To the extent that people hold their wealth in government securities rather than in a form that can be used to finance private investment, the increased debt tends to reduce the stock of productive private capital. In the long run, each dollar of additional debt crowds out about a third of a dollar’s worth of private domestic capital, CBO estimates.

In other words, we’re stimulating ourselves into insolvency.

And since we’re on the subject of idiotic Liberal ideas, FOX News reports on how….

NYC plans to ban sales of sugary drinks over 16 ounces

 

No more super-sized Cokes. Forget about stomach-busting 64-ounce sodas at KFC. Even 20-ounce Snapples are on Mayor Bloomberg’s latest heath-conscious hit list. New York City plans to ban the sale of large sodas and other sugary drinks in an effort to combat obesity.
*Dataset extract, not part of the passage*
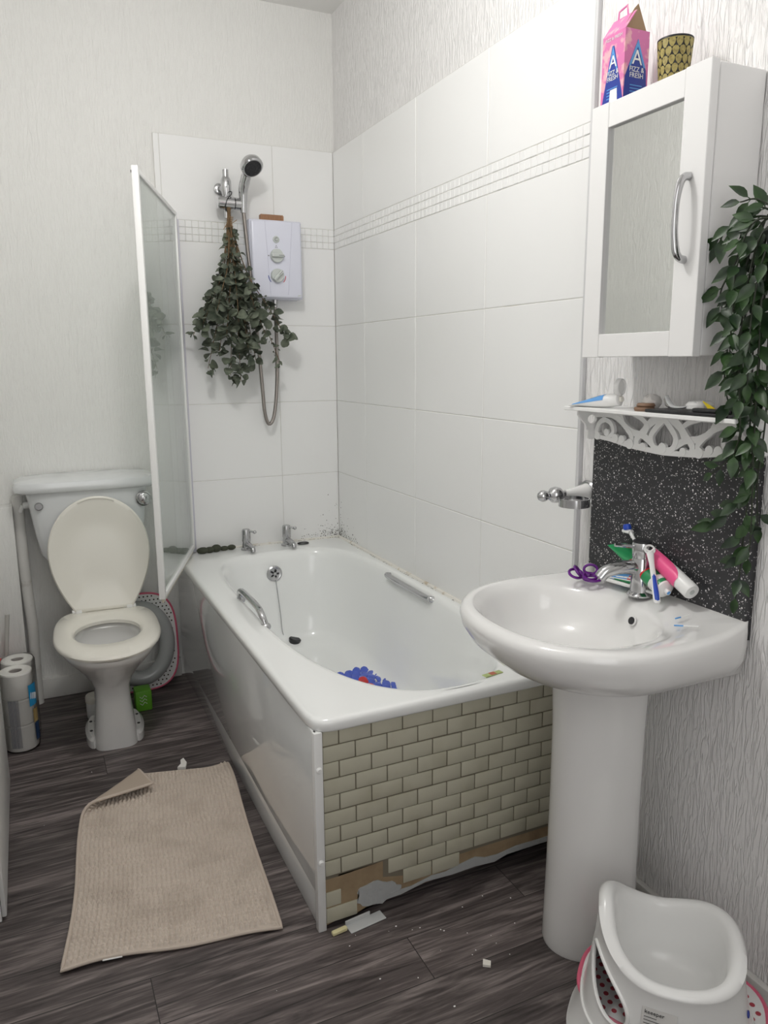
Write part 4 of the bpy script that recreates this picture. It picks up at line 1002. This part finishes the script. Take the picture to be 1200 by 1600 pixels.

The proposed first-in-the-nation ban would impose a 16-ounce limit on the size of sweetened drinks sold at restaurants, movie theaters, sports venues and street carts. It would apply to bottled drinks as well as fountain sodas. The ban, which could take effect as soon as March, wouldn’t apply to diet sodas, fruit juices, dairy-based drinks or alcoholic beverages.

Mayor Michael Bloomberg said Wednesday that he “thinks it’s what the public wants the mayor to do.”

Look, New York City could disappear off the face of the earth tomorrow and we wouldn’t lose a minute of sleep; but this is absurd.  Think about it: Bloomberg and the other nitwits running New York must not get out much.  Like….they’ve never heard of refills?!?

Regardless, we know one drink the consumption of which Liberals will never look to limit:

Good to the last drop….of other people’s blood, sweat, toil and tears!

On the Lighter Side….

Finally, we’ll call it a week with the Jimmy Malone Memorial “There Goes the Next Chief of Police” segment, courtesy of Best of the Web and a rather confused would-be Congressman:

Baffled by Bicameralism

 

Bill Bloomfield, prototypical Liberal: he understands everything….except his job.

A businessman named Bill Bloomfield is running for Congress in California’s 33rd District, which covers most of the Los Angeles County coast. He’s an independent and has adopted the ” ‘NoLabels’ 12-point plan” as his platform. Here are two of the points:

2. Up or Down Vote on Presidential Appointments: All presidential nominations should be confirmed or rejected within 90 days of the nomination.

3. Fix the Filibuster: Require real (not virtual) filibusters and end filibusters on motions to proceed.

Yes, this maroon is running for the House and promising to change the rules of the Senate!

He’s perfect….just as clueless as the rest of the Liberals on the Hill!